Problem to solve: Print word for word the first line of the listing below and every line after it, through the line with "return np.clip(c, .004, .9)". Leave out the pictures and the rest.

Data:
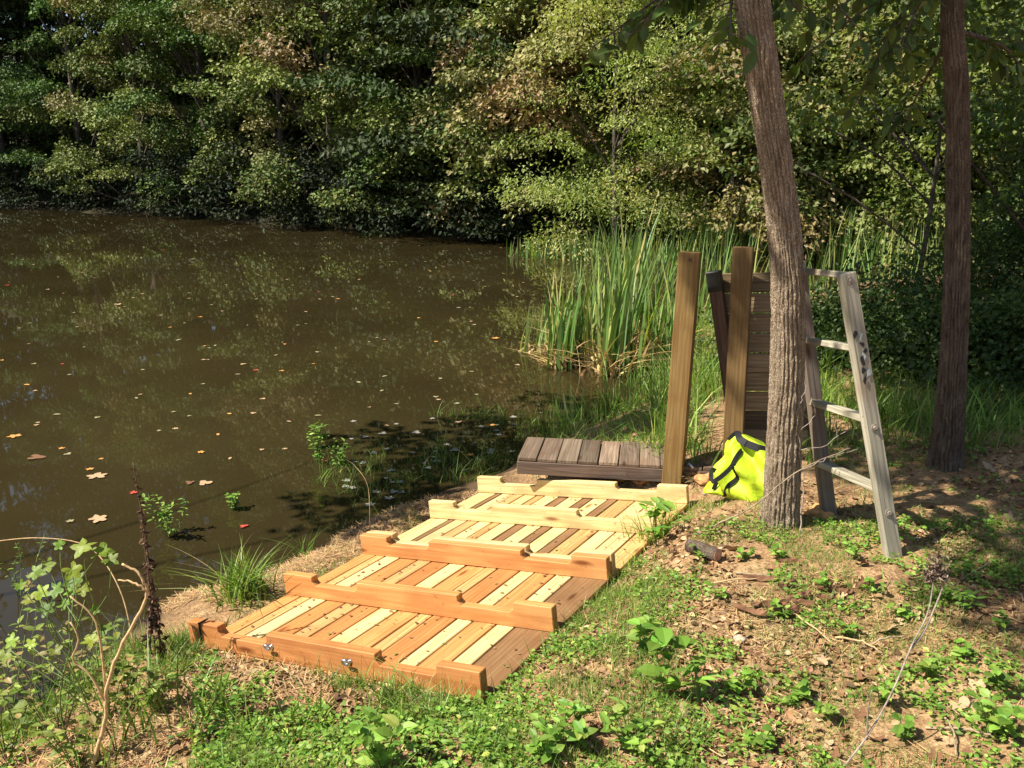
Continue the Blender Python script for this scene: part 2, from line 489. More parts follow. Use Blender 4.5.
def blades_np(P, Ht, lean, Wd, col, seg=3, curl=1.0):
    """grass blades: root, height, lean vector (n,2), width"""
    n = len(P); Vs = []
    a = np.random.RandomState(n).rand(n) * 2 * np.pi
    S = np.stack([np.cos(a), np.sin(a), np.zeros(n)], 1)
    for s in range(seg + 1):
        f = s / seg
        c = P.copy(); c[:, 2] += Ht * (f - .25 * f * f * curl * np.minimum(1, np.linalg.norm(lean, axis=1) / (Ht + 1e-6)))
        c[:, :2] += lean * (f ** 1.8)
        wq = Wd * (1 - f ** 1.6) + Wd * .02
        Vs += [c - S * wq[:, None] / 2, c + S * wq[:, None] / 2]
    V = np.stack(Vs, 1); k = V.shape[1]; V = V.reshape(-1, 3)
    F = np.array([(2 * s, 2 * s + 1, 2 * s + 3, 2 * s + 2) for s in range(seg)])
    faces = [((np.arange(n) * k)[:, None, None] + F[None]).reshape(-1, 4)]
    return V, faces, np.repeat(col, k, 0)
def merge(parts):
    V = []; F = {}; T = []; n = 0
    for v, fs, t in parts:
        V.append(v); T.append(t)
        for f in fs: F.setdefault(f.shape[1], []).append(f + n)
        n += len(v)
    return np.concatenate(V), [np.concatenate(x) for x in F.values()], np.concatenate(T)
def link_np(name, data, mat, parent=None, origin=None):
    V, F, T = data
    base = wloc(parent) if parent is not None else (np.zeros(3) if origin is None else np.asarray(origin, float))
    me = np_mesh(name, V - base, F, T)
    o = link(name, me, mat, parent)
    if parent is None: o.location = Vector([float(q) for q in base])
    return o
def palette(rng, n, cols, probs, var=.18):
    cols = np.array(cols); k = rng.choice(len(cols), n, p=np.array(probs) / sum(probs))
    c = cols[k] * (1 + var * rng.randn(n, 1)) * (1 + .06 * rng.randn(n, 3))
    return np.clip(c, .004, .9)

# ================================================================== SETTING
def axis(lo, hi, f0, f1, step, grow=1.16):
    a = list(np.arange(f0, f1, step)); s = step; x = f1
    while x < hi: a.append(x); s *= grow; x += s
    a.append(hi); s = step; x = f0 - step; pre = []
    while x > lo: pre.append(x); s *= grow; x -= s
    pre.append(lo)
    return np.array(pre[::-1] + a)
gx = axis(-190, 190, -3.2, 4.2, .032); gy = axis(-60, 260, 1.3, 7.0, .032)
X, Y = np.meshgrid(gx, gy, indexing='ij')
Z = hf(X, Y)
nx, ny = X.shape
ii = (np.arange(nx - 1)[:, None] * ny + np.arange(ny - 1)[None]).ravel()
F = np.stack([ii, ii + ny, ii + ny + 1, ii + 1], 1)
me = np_mesh("ground", np.stack([X.ravel(), Y.ravel(), Z.ravel()], 1), [F], smooth=True)
m, t, b = new_mat("bare_soil")
tc = nd(t, "ShaderNodeTexCoord")
def tn(scale, det=6, rough=.6, dist=0):
    n = nd(t, "ShaderNodeTexNoise"); n.inputs["Scale"].default_value = scale; n.inputs["Detail"].default_value = det
    n.inputs["Roughness"].default_value = rough; n.inputs["Distortion"].default_value = dist
    t.links.new(tc.outputs["Object"], n.inputs["Vector"]); return n
n1, n2, n3, n4 = tn(2.2), tn(14, 6, .7, .5), tn(90, 3), tn(7, 5, .6, 1)
r = ramp(t, [(.30, (.16, .09, .045)), (.45, (.32, .205, .11)), (.60, (.45, .315, .175)), (.78, (.54, .41, .25))]); t.links.new(n2.outputs[0], r.inputs[0])
r2 = ramp(t, [(.42, (0, 0, 0)), (.62, (1, 1, 1))]); t.links.new(n1.outputs[0], r2.inputs[0])
f = nd(t, "ShaderNodeMath", operation='MULTIPLY'); f.inputs[1].default_value = .45; t.links.new(r2.outputs[0], f.inputs[0])
col = mixc(t, f.outputs[0], r.outputs[0], (.38, .23, .125))
r3 = ramp(t, [(.55, (0, 0, 0)), (.68, (1, 1, 1))]); t.links.new(n4.outputs[0], r3.inputs[0])
f = nd(t, "ShaderNodeMath", operation='MULTIPLY'); f.inputs[1].default_value = .55; t.links.new(r3.outputs[0], f.inputs[0])
col = mixc(t, f.outputs[0], col, (.20, .17, .065))
r4 = ramp(t, [(.35, (.55, .5, .45)), (.65, (1.25, 1.2, 1.15))]); t.links.new(n3.outputs[0], r4.inputs[0])
col = mixc(t, 1.0, col, r4.outputs[0], 'MULTIPLY')
sx = nd(t, "ShaderNodeSeparateXYZ"); t.links.new(tc.outputs["Object"], sx.inputs[0])
mr = nd(t, "ShaderNodeMapRange"); mr.inputs[1].default_value = .015; mr.inputs[2].default_value = .13; t.links.new(sx.outputs[2], mr.inputs[0])
col = mixc(t, mr.outputs[0], (.07, .045, .025), col)
yr = nd(t, "ShaderNodeMapRange"); yr.inputs[1].default_value = 7; yr.inputs[2].default_value = 14; t.links.new(sx.outputs[1], yr.inputs[0])
col = mixc(t, yr.outputs[0], col, (.035, .03, .016))  # far bank soil: shade beneath its trees put into the colour
t.links.new(col, b.inputs["Base Color"]); b.inputs["Roughness"].default_value = .95; b.inputs["Specular IOR Level"].default_value = .15
bb = bump(t, n2.outputs[0], .8, .03, b)
b2 = nd(t, "ShaderNodeBump"); b2.inputs["Strength"].default_value = .8; b2.inputs["Distance"].default_value = .008
t.links.new(n3.outputs[0], b2.inputs["Height"]); t.links.new(bb.outputs[0], b2.inputs["Normal"]); t.links.new(b2.outputs[0], b.inputs["Normal"])
tag(link("ground", me, m), kind='structure')

# water
m, t, b = new_mat("pond_water")
tc = nd(t, "ShaderNodeTexCoord")
b.inputs["Roughness"].default_value = .018; b.inputs["IOR"].default_value = 1.33
n = nd(t, "ShaderNodeTexNoise"); n.inputs["Scale"].default_value = .45; n.inputs["Detail"].default_value = 4
t.links.new(tc.outputs["Object"], n.inputs["Vector"])
r = ramp(t, [(.35, (.025, .019, .0075)), (.65, (.035, .027, .0105))]); t.links.new(n.outputs[0], r.inputs[0])
t.links.new(r.outputs[0], b.inputs["Base Color"])
n = nd(t, "ShaderNodeTexNoise"); n.inputs["Scale"].default_value = 2.2; n.inputs["Detail"].default_value = 1.5; n.inputs["Roughness"].default_value = .45
t.links.new(tc.outputs["Object"], n.inputs["Vector"])
bump(t, n.outputs[0], .022, .03, b)
wm = np_mesh("water", [[-68, -8, 0], [16, -8, 0], [16, 60, 0], [-68, 60, 0]], [np.array([[0, 1, 2, 3]])])
tag(link("water", wm, m), kind='structure')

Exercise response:
Continue the Blender Python script for this scene: part 2, from line 489. More parts follow. Use Blender 4.5.
def blades_np(P, Ht, lean, Wd, col, seg=3, curl=1.0):
    """grass blades: root, height, lean vector (n,2), width"""
    n = len(P); Vs = []
    a = np.random.RandomState(n).rand(n) * 2 * np.pi
    S = np.stack([np.cos(a), np.sin(a), np.zeros(n)], 1)
    for s in range(seg + 1):
        f = s / seg
        c = P.copy(); c[:, 2] += Ht * (f - .25 * f * f * curl * np.minimum(1, np.linalg.norm(lean, axis=1) / (Ht + 1e-6)))
        c[:, :2] += lean * (f ** 1.8)
        wq = Wd * (1 - f ** 1.6) + Wd * .02
        Vs += [c - S * wq[:, None] / 2, c + S * wq[:, None] / 2]
    V = np.stack(Vs, 1); k = V.shape[1]; V = V.reshape(-1, 3)
    F = np.array([(2 * s, 2 * s + 1, 2 * s + 3, 2 * s + 2) for s in range(seg)])
    faces = [((np.arange(n) * k)[:, None, None] + F[None]).reshape(-1, 4)]
    return V, faces, np.repeat(col, k, 0)
def merge(parts):
    V = []; F = {}; T = []; n = 0
    for v, fs, t in parts:
        V.append(v); T.append(t)
        for f in fs: F.setdefault(f.shape[1], []).append(f + n)
        n += len(v)
    return np.concatenate(V), [np.concatenate(x) for x in F.values()], np.concatenate(T)
def link_np(name, data, mat, parent=None, origin=None):
    V, F, T = data
    base = wloc(parent) if parent is not None else (np.zeros(3) if origin is None else np.asarray(origin, float))
    me = np_mesh(name, V - base, F, T)
    o = link(name, me, mat, parent)
    if parent is None: o.location = Vector([float(q) for q in base])
    return o
def palette(rng, n, cols, probs, var=.18):
    cols = np.array(cols); k = rng.choice(len(cols), n, p=np.array(probs) / sum(probs))
    c = cols[k] * (1 + var * rng.randn(n, 1)) * (1 + .06 * rng.randn(n, 3))
    return np.clip(c, .004, .9)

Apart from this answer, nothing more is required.